There is another aspect to hardback books which is slightly puzzling: with the exception of those few best-selling authors or word-of-mouth successes, hardback books really don’t sell. It is generally the hardbacks that get sent back to the suppliers at the end of the month. In particular hard-backed children’s picture flats are completely baffling for a bookseller. Even the latest book from Axel Scheffler and Julia Donaldson doesn’t sell particularly well in hardback – in paperback they sell constantly! There are exceptions to this – many of the gorgeously beautiful illustrated books arriving from small publishers like Graffeg and Tiny Owl are in hardback and they do sell. But that is another blog! Older children’s fiction and YA writing seems to go into hardback randomly – some arrive first in hardback, and some are published straight into paperback – and the popularity of the author seems to have little to do with it.

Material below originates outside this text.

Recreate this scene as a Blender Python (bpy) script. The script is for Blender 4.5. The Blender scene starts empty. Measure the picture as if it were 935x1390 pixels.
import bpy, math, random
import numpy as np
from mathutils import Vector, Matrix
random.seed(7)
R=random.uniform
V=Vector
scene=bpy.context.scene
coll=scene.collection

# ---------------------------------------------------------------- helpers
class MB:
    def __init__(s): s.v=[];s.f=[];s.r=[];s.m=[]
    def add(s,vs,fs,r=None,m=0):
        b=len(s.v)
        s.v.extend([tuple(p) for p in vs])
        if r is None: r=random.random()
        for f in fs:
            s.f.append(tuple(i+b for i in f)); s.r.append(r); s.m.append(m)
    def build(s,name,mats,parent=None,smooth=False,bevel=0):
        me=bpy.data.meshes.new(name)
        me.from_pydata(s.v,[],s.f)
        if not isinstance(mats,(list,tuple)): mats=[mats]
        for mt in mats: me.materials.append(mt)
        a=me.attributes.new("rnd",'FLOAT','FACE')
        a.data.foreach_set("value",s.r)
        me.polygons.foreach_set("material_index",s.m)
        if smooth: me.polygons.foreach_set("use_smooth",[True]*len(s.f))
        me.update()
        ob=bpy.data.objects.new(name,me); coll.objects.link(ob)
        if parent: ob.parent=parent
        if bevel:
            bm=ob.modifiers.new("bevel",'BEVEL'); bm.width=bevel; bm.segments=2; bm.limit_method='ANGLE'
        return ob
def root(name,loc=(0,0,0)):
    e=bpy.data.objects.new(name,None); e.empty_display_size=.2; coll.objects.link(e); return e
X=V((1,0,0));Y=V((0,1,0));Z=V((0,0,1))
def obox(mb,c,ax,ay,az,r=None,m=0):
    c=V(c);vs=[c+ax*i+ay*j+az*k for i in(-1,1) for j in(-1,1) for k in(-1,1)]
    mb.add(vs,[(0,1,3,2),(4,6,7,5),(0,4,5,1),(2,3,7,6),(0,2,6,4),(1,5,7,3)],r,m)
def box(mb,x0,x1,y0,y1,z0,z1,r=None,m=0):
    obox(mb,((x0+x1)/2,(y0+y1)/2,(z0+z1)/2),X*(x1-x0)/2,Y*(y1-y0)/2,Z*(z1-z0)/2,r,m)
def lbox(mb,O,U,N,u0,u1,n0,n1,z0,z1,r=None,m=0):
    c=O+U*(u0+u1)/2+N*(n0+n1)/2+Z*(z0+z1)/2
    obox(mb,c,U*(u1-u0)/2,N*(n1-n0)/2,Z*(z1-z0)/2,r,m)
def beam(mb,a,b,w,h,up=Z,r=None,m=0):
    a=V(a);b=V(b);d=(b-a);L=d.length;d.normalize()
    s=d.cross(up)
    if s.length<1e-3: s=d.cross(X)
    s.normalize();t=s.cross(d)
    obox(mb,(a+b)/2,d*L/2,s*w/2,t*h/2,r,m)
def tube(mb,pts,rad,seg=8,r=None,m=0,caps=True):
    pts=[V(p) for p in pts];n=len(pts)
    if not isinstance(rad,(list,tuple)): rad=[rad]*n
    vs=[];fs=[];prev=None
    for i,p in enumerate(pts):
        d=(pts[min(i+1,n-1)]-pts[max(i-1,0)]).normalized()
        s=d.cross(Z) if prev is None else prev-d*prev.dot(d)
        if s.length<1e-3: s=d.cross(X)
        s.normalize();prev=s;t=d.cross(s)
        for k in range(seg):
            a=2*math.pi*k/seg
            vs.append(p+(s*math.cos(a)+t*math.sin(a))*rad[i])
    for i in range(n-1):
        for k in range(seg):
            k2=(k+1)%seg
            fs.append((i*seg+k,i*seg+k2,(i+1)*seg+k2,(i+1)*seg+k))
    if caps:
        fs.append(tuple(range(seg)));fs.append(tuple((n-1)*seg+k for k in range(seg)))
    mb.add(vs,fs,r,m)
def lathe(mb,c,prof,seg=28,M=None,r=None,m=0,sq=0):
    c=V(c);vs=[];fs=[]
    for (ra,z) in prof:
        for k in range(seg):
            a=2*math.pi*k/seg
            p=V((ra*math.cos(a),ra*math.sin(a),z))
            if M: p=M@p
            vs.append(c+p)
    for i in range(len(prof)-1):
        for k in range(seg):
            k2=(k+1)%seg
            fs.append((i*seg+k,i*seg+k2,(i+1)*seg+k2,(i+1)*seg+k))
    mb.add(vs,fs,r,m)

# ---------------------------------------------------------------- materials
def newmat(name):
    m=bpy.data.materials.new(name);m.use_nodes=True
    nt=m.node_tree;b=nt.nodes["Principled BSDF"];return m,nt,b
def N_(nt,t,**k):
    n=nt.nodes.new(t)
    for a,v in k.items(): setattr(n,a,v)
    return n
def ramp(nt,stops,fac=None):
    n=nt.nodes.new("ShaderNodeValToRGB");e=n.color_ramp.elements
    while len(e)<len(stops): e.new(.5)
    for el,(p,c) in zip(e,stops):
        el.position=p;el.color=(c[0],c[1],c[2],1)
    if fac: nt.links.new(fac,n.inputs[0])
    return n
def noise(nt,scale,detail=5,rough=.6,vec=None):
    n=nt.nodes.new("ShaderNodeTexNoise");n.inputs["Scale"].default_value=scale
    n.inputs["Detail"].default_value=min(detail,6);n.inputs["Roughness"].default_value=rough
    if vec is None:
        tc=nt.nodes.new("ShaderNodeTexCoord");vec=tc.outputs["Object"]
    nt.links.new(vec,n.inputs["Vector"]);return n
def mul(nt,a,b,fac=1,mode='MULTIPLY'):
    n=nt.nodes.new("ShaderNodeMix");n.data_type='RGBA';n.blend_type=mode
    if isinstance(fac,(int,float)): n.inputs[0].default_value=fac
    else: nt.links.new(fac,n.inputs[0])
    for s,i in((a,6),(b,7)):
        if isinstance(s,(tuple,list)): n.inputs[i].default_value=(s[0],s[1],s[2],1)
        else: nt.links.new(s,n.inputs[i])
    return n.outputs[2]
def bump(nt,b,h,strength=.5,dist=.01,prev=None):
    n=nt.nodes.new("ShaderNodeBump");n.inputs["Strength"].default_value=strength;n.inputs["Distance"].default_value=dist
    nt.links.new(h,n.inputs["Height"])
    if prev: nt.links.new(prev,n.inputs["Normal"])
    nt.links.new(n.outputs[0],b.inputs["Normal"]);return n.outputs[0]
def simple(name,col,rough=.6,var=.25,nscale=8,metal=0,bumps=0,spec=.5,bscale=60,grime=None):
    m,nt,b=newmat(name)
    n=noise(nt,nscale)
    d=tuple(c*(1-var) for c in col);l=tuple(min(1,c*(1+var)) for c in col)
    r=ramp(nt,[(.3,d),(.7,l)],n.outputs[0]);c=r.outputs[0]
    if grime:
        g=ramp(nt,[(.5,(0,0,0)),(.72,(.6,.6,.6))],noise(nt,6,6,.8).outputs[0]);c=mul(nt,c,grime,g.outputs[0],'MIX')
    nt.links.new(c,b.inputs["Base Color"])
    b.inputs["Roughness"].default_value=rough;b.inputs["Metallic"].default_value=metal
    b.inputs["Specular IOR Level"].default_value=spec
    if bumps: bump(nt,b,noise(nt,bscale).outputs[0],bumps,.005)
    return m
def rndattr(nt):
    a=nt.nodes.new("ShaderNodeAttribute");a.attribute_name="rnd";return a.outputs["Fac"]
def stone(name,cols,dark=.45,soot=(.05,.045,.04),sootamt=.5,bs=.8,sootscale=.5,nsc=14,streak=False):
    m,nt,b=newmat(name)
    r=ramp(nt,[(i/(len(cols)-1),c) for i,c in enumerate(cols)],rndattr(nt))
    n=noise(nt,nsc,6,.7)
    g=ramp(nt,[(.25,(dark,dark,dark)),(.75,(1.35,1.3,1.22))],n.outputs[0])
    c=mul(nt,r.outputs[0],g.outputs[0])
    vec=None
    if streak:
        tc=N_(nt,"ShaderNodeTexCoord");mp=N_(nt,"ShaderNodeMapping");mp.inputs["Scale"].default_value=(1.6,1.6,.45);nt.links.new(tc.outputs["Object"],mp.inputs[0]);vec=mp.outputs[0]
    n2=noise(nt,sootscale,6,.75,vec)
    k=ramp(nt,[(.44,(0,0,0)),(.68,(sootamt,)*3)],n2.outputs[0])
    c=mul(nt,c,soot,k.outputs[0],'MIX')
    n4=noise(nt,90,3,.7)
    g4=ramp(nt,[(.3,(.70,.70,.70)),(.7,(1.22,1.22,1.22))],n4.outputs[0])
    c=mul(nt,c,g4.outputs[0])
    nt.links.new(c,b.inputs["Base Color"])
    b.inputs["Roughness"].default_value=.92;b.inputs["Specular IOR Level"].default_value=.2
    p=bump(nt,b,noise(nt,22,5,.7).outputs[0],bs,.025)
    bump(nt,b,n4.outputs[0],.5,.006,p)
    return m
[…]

I did ask the Director of a publishing company how they chose the children’s fiction that was going to be published first in hardback; the answer was ‘Any book we think we can get away with.’
Competing with high street chains and online retailers is simply something that comes with the territory of being a small business of almost any sort. We are quite used to it and we are absolutely prepared to accept that we need to do things differently and offer customers something that they can’t get from online purchasing, or from a chain – and we enjoy ourselves immensely in the process! Normally, we don’t consider heavily discounted hardbacks from best-selling authors to be a problem, it is just part of being a business. However, The Book of Dust is different; it is from one of the most important and challenging authors of both this century and the last, whose work has added gold to our cultural canon. It is also very long-awaited. In the case of this book I can’t and I won’t shrug it off and say: ‘Ah well, we’ll stock something else’. I’d be an appalling bookseller if I didn’t find the courage to say that yes, in this case, this is something we should be talking about.